Until the global financial crisis, the RMB had little exposure to international markets because of government controls that prohibited almost all exports of the currency, or its use in international transactions. In the era of Xi Jinping and Li Keqiang, China is rebalancing toward consumption and innovation, and Beijing is fostering the RMB’s rise in international finance.
After China joined the World Trade Organization (WTO) in 2001 and exports truly took off, the RMB has evolved as an international currency for paying for goods and services. In this era – roughly the 2000s until the global crisis – foreign multinationals invested in China, but Chinese foreign investment was minimal.
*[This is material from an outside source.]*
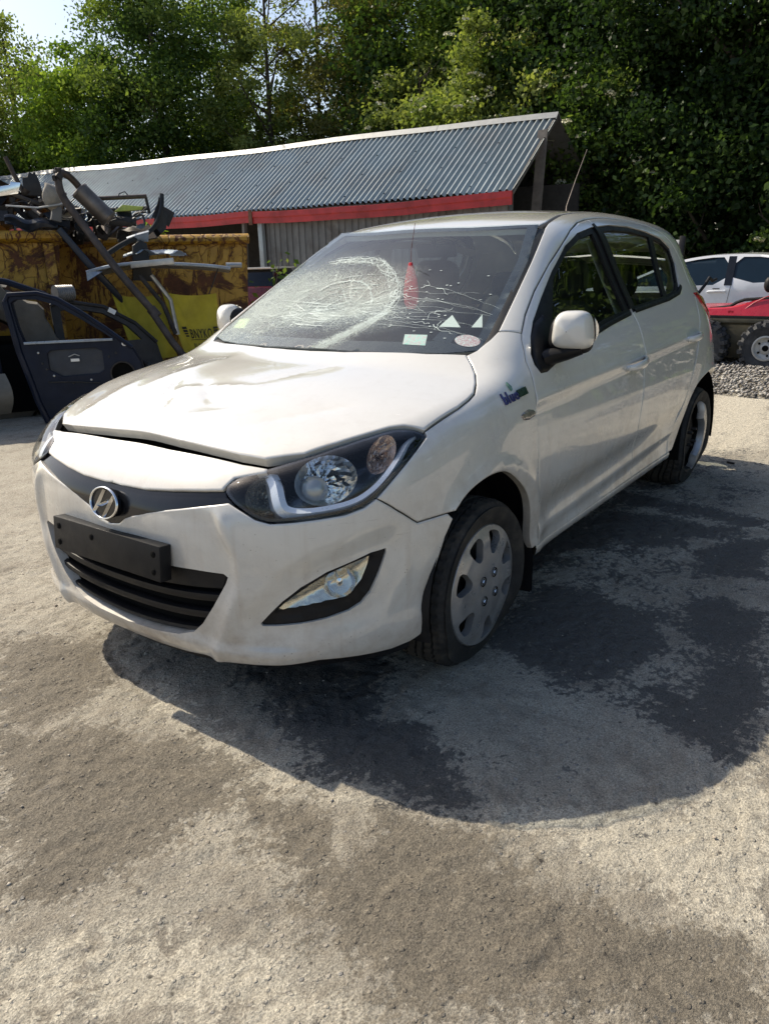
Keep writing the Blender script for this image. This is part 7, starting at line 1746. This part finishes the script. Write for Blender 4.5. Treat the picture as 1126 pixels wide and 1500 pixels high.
# ---------------------------------------------------------------- trees
def leafmat(name,c0,c1,c2):
    m,nt,b=newmat(name); nt.nodes.remove(b); out=nt.nodes['Material Output']
    at=N(nt,'Attribute',attribute_name='tone'); r=ramp(nt,at.outputs['Fac'],[(0,c0),(.5,c1),(1,c2)])
    df=N(nt,'BsdfDiffuse'); tl=N(nt,'BsdfTranslucent'); gl=N(nt,'BsdfGlossy'); gl.inputs['Roughness'].default_value=.38
    nt.links.new(r.outputs[0],df.inputs[0]); y=mixc(nt,1.,r.outputs[0],(1.2,1.25,.6),'MULTIPLY'); nt.links.new(y,tl.inputs[0])
    m1=N(nt,'MixShader'); m1.inputs[0].default_value=.42; nt.links.new(df.outputs[0],m1.inputs[1]); nt.links.new(tl.outputs[0],m1.inputs[2])
    m2=N(nt,'MixShader'); m2.inputs[0].default_value=.012; nt.links.new(m1.outputs[0],m2.inputs[1]); nt.links.new(gl.outputs[0],m2.inputs[2]); nt.links.new(m2.outputs[0],out.inputs[0]); return m
LEAFS={'shaded':leafmat('shaded_green_leaves',(0.015,0.033,0.011),(0.033,0.065,0.019),(0.081,0.131,0.039)),  # darker leaf greens, shade of the right-hand trees put into the colour
 'dark':leafmat('dark_leaves',(0.044,0.082,0.024),(0.087,0.147,0.034),(0.168,0.227,0.057)),
 'mid':leafmat('mid_green_leaves',(0.067,0.118,0.024),(0.139,0.212,0.046),(0.256,0.325,0.074)),
 'pale':leafmat('pale_green_leaves',(0.118,0.168,0.046),(0.216,0.265,0.074),(0.335,0.375,0.123)),
 'bright':leafmat('bright_green_leaves',(0.095,0.168,0.030),(0.187,0.287,0.046),(0.315,0.394,0.081)),
 'olive':leafmat('olive_brown_leaves',(0.088,0.100,0.036),(0.168,0.168,0.057),(0.256,0.237,0.093))}
BARK=simple('grey_bark',(.07,.058,.045),.9,var=.4,vscale=5,bmp=.5,bscale=20)
FLW=simple('cream_elder_flowers',(.62,.60,.42),.8,var=.15)
def leaves(name,C,size,rg,mat,parent,tone,up=.35,asp=.62):
    n=len(C); nrm=rg.normal(0,1,(n,3)); nrm[:,2]=nrm[:,2]*.8+up; nrm/=np.linalg.norm(nrm,axis=1,keepdims=True)
    t=rg.normal(0,1,(n,3)); t-=nrm*np.sum(t*nrm,1)[:,None]; t/=np.linalg.norm(t,axis=1,keepdims=True); s=np.cross(nrm,t)
    sz=(size*rg.uniform(.6,1.35,n))[:,None]; droop=nrm*sz*.12
    V=np.stack([C-t*sz,C+s*sz*asp-droop*0+droop,C+t*sz,C-s*sz*asp+droop],1).reshape(-1,3)
    F=np.arange(n*4).reshape(n,4); o=mk(name,V,F,mat,parent,False)
    a=o.data.attributes.new('tone','FLOAT','FACE'); a.data.foreach_set('value',np.clip(tone,0,1).astype(np.float32)); return o
def tree(name,loc,H,Rr,nl,size,leaf,label,seed,base=.18,clumps=90,tight=.30,flowers=0,lean=(0,0),group=None,squash=1.,branches=9,cat='tree',trunk=.16):
    rg=np.random.default_rng(seed); e=empty(name,loc,0,label,cat,group)
    # skeleton
    ax=lambda t:np.array([lean[0]*t+.12*H*.1*math.sin(t*4+seed),lean[1]*t+.1*math.cos(t*3+seed)*t,H*t*.93])
    m=MB(); m.tube([ax(t) for t in np.linspace(0,1,9)],[trunk*(1-.88*t)+.012 for t in np.linspace(0,1,9)],8); m.build('trunk',BARK,e,ang=80)
    m=MB(); tips=[]
    for k in range(branches):
        t0=base+.02+(.85-base)*((k+.5)/branches); q=k*2.4+rg.uniform(-.4,.4); p0=ax(t0); env=Rr*math.sqrt(max(.08,1-((t0-base-.32)/(.72))**2))
        L=env*rg.uniform(.65,.95); p1=p0+np.array([math.cos(q)*L*.5,math.sin(q)*L*.5*squash,L*.38]); p2=p0+np.array([math.cos(q)*L,math.sin(q)*L*squash,L*.75])
        m.tube([p0,p1,p2],[trunk*.42*(1-t0)+.02,trunk*.25*(1-t0)+.012,.008],6); tips.append(p2); tips.append(p1)
        for j in range(3):
            a=p0+(p2-p0)*rg.uniform(.35,.9); b=a+rg.normal(0,1,3)*L*.28+[0,0,L*.22]; m.tube([a,(a+b)/2+rg.normal(0,.05,3),b],[.016,.010,.005],5,False); tips.append(b)
    m.build('limbs',BARK,e,ang=80,fix=False)['kind']='stuff'
    # clumps inside an uneven envelope
    cs=[]
    while len(cs)<clumps:
        u=rg.uniform(-1,1,3); r=np.linalg.norm(u)
        if r>1: continue
        if r<.45 and rg.random()<.75: continue
        th=math.atan2(u[1],u[0]); k=.78+.34*math.sin(th*2.3+seed)*math.cos(u[2]*4+seed*.7)*.8
        zc=base+(1-base)*.5; cs.append(np.array([u[0]*Rr*k,u[1]*Rr*k*squash,H*(zc+u[2]*(1-base)*.52)])+np.array([lean[0],lean[1],0])*.5)
    cs=np.array(cs); cs=np.vstack([cs,np.array(tips)[:clumps//2]])
    w=rg.uniform(.4,1.6,len(cs)); cid=rg.choice(len(cs),nl,p=w/w.sum()); cr=Rr*tight*rg.uniform(.6,1.35,len(cs))
    off=rg.normal(0,.5,(nl,3)); off[:,2]*=.62; C=cs[cid]+off*cr[cid][:,None]
    C[:,2]=np.maximum(C[:,2],.05)
    ct=np.clip(rg.normal(.42,.27,len(cs)),.02,1); tone=ct[cid]+rg.normal(0,.13,nl)
    leaves('crown',C,size,rg,LEAFS[leaf],e,tone)
    if flowers:
        F_=[];fc=[]
        out=cs[(np.hypot(cs[:,0],cs[:,1])>Rr*.35)]; P=[]
        for k in range(flowers):
            c=out[rg.integers(len(out))]; d=np.array([2.08-loc[0],1.96-loc[1],1.0]); d/=np.linalg.norm(d)
            p=c+(d+rg.normal(0,.45,3))*Rr*tight*.85; rad=rg.uniform(.09,.16); a=rg.uniform(0,6.28,30); r=np.sqrt(rg.random(30))*rad; nn=np.array([0,0,1])+d*.6+rg.normal(0,.25,3); nn/=np.linalg.norm(nn); t=np.cross(nn,[1,0,0]); t/=np.linalg.norm(t); s=np.cross(nn,t)
            P.append(p+np.outer(r*np.cos(a),t)+np.outer(r*np.sin(a),s)+np.outer(.03*(1-(r/rad)**2),nn))
        P=np.vstack(P); o=leaves('flower_heads',P,.027,rg,FLW,e,np.full(len(P),.5),up=1.2,asp=.9); o['kind']='stuff'
    return e
def pol(az,D): return (2.08+D*math.cos(R_(az)),1.96+D*math.sin(R_(az)),0.)
T=[ # az, D, H, R, leaves, size, leaf, label, kw
 (244.0,31,9.6,2.7,30000,.060,'pale','feathery pale green tree at the far left edge of the yard',dict(clumps=80)),
 (239.2,32,9.2,2.4,30000,.060,'pale','tall pale green tree whose top meets the open sky',dict(clumps=70,tight=.28)),
 (235.6,29,7.6,2.4,36000,.060,'bright','lower bright green bushy tree left of the dark conical one',dict(clumps=90,base=.10)),
 (230.4,28,11.2,2.8,60000,.060,'dark','dense dark green tree with a broad conical crown',dict(clumps=130,base=.08)),
 (226.4,31,11.4,2.2,26000,.060,'mid','mid green tree between the dark cone and the thin birch',dict(clumps=50)),
 (223.2,27,10.9,2.3,24000,.055,'pale','thin pale birch with bare twigs showing against the sky',dict(clumps=70,tight=.20,branches=20,trunk=.11)),
 (220.0,28,11.0,2.1,24000,.055,'olive','slender olive leaved tree with many upright limbs',dict(clumps=64,tight=.22,branches=18,trunk=.11)),
 (216.8,26,9.2,2.2,30000,.055,'olive','reddish olive hawthorn behind the middle of the shed roof',dict(clumps=90)),
 (213.2,25.5,10.8,2.6,46000,.058,'mid','round mid green tree above the right half of the shed roof',dict(clumps=100)),
 (208.4,24.5,11.2,2.8,52000,.058,'mid','tall leafy tree rising behind the flowering elder',dict(clumps=110)),
 (203.2,22,10.4,2.7,52000,.058,'shaded','tall dark ivy covered tree right of the elder',dict(clumps=120,base=.05)),
 (198.0,19.5,9.4,2.5,50000,.055,'shaded','dark tree with pale sprays hanging from its top',dict(clumps=110,base=.04)),
 (193.0,18.5,9.0,2.5,50000,.055,'shaded','dark hedgerow tree at the right edge behind the white saloon',dict(clumps=110,base=.03)),
 (187.5,18.5,9.0,2.6,20000,.08,'shaded','dark hedgerow tree just past the right edge',dict(clumps=80,base=.03)),
]
for i,(az,D,H,Rr,nl,sz,lf,lb,kw) in enumerate(T): tree('tree',pol(az,D),H,Rr,nl,sz,lf,lb,20+i,**kw)
tree('elder_bush',pol(208.6,21.6),6.6,2.2,40000,.058,'pale','flowering elder with cream flower heads behind the shed gable',71,base=.15,clumps=85,tight=.26,flowers=130,cat='elder')
tree('elder_bush',pol(202.0,18.9),4.9,1.6,26000,.055,'dark','smaller flowering elder hanging beside the open shed gable',72,base=.05,clumps=70,tight=.28,flowers=80,cat='elder')
tree('elder_bush',pol(213.4,23.0),6.3,1.7,22000,.058,'pale','elder with pale flowers above the shed ridge',73,base=.25,clumps=60,tight=.26,flowers=60,cat='elder')
tree('elder_bush',pol(189.2,16.6),2.5,.9,12000,.050,'shaded','low flowering elder by the roof of the white saloon',74,base=.05,clumps=50,flowers=16,cat='elder')
# understorey hedge closing the view under the crowns
rg=np.random.default_rng(5); 
def hedge(pts,H,dep,n,lf,label,seed,size=.085):
    rg=np.random.default_rng(seed); P=resample(np.array(pts,float),.2,False); k=rg.integers(0,len(P),n); z=rg.random(n)**.85*H*(.8+.35*np.sin(k*.21+seed)); q=P[k]+rg.normal(0,1,(n,2))*dep*.4
    C=np.c_[q,z]; e=mk('hedge',[(0,0,-.2),(.01,0,-.2),(0,.01,-.2)],[(0,1,2)],BARK,None,False) if False else None
    cl=vnoise(C*[1,1,1.2],.9,3,seed); C=C[(cl>.40)]; tone=.25+vnoise(C,1.6,2,seed+3)*.6+rg.normal(0,.12,len(C)); o=leaves('hedge_leaves',C,size,rg,LEAFS[lf],None,tone); o['kind']='stuff'; o['label']=label; o['category']='hedge'; return o
hedge([pol(247,33)[:2],pol(236,31.5)[:2],pol(226,31)[:2],pol(216,28)[:2]],5.4,1.6,80000,'dark','dark undergrowth filling the gaps below the trees behind the shed',8,.085)
hedge([pol(216,24)[:2],pol(208,22.5)[:2],pol(200,19.5)[:2],pol(184,18.5)[:2]],8.2,1.6,95000,'shaded','dark hedge undergrowth behind the white saloon and shed gable',9,.085)
hedge([pol(183,14)[:2],pol(165,12.5)[:2],pol(145,12)[:2],pol(118,12)[:2]],7.5,1.6,130000,'dark','tall dark hedge running along the open side of the yard',10,.075)
# plants by the skip and the shed
def plant(loc,h,n,label,seed,lf='bright'):
    rg=np.random.default_rng(seed); e=empty('weed',loc,0,label,'weed'); m=MB(); P=[]
    for k in range(6):
        q=rg.uniform(0,6.28); d=np.array([math.cos(q)*h*.4,math.sin(q)*h*.4,h*rg.uniform(.6,1)]); m.tube([(0,0,0),d*.5+[0,0,.1*h],d],[.006,.005,.003],5); P.append(np.outer(np.linspace(.3,1,n),d)+rg.normal(0,.05*h+.02,(n,3)))
    m.build('stem',BARK,e,fix=False)['kind']='stuff'; P=np.vstack(P); leaves('leaf_spray',P,.045,rg,LEAFS[lf],e,rg.uniform(.4,1,len(P))); return e
q=LP(10.4,1.15,1.45); plant(tuple(q),.35,20,'green weed growing over the rim of the right skip',31)
plant((-8.6,-8.6,0),1.25,16,'yellowing weed standing against the grey shed wall',32,'pale')
q=LP(10.7,2.55,0); plant(tuple(q),1.5,26,'dark weed at the foot of the shed post by the right skip',33,'dark')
In the second stage – the first half of the 2010s – China consolidated its role as the world’s trading engine. As Chinese capital is increasingly going out, leading Chinese brands – from ICT (Lenovo, Huawei, Tencent, Alibaba, China Mobile) to financial institutions (ICBC, China Construction Bank, Agricultural Bank of China, Bank of China) to oil and gas (Sinopec, PetroChina) – are becoming familiar abroad and the RMB’s role is expanding as a currency for global investment. Concurrently, the number of Chinese traveling overseas has soared to 117 million.
In the third stage, the RMB seeks to achieve a new status as a reserve currency with sovereign governments. That’s where we are today. The transition will not occur without friction. All major international currencies – the US dollar, Euro, British sterling and Japanese yen – have experienced their share of growth pains.
The summer turmoil in the Chinese equity markets reflects these transitional challenges. In early 2013, I predicted the impending boom in the Chinese markets. In mid-June, that boom resulted in a severe correction. Despite volatility, the potential of Chinese market prevails.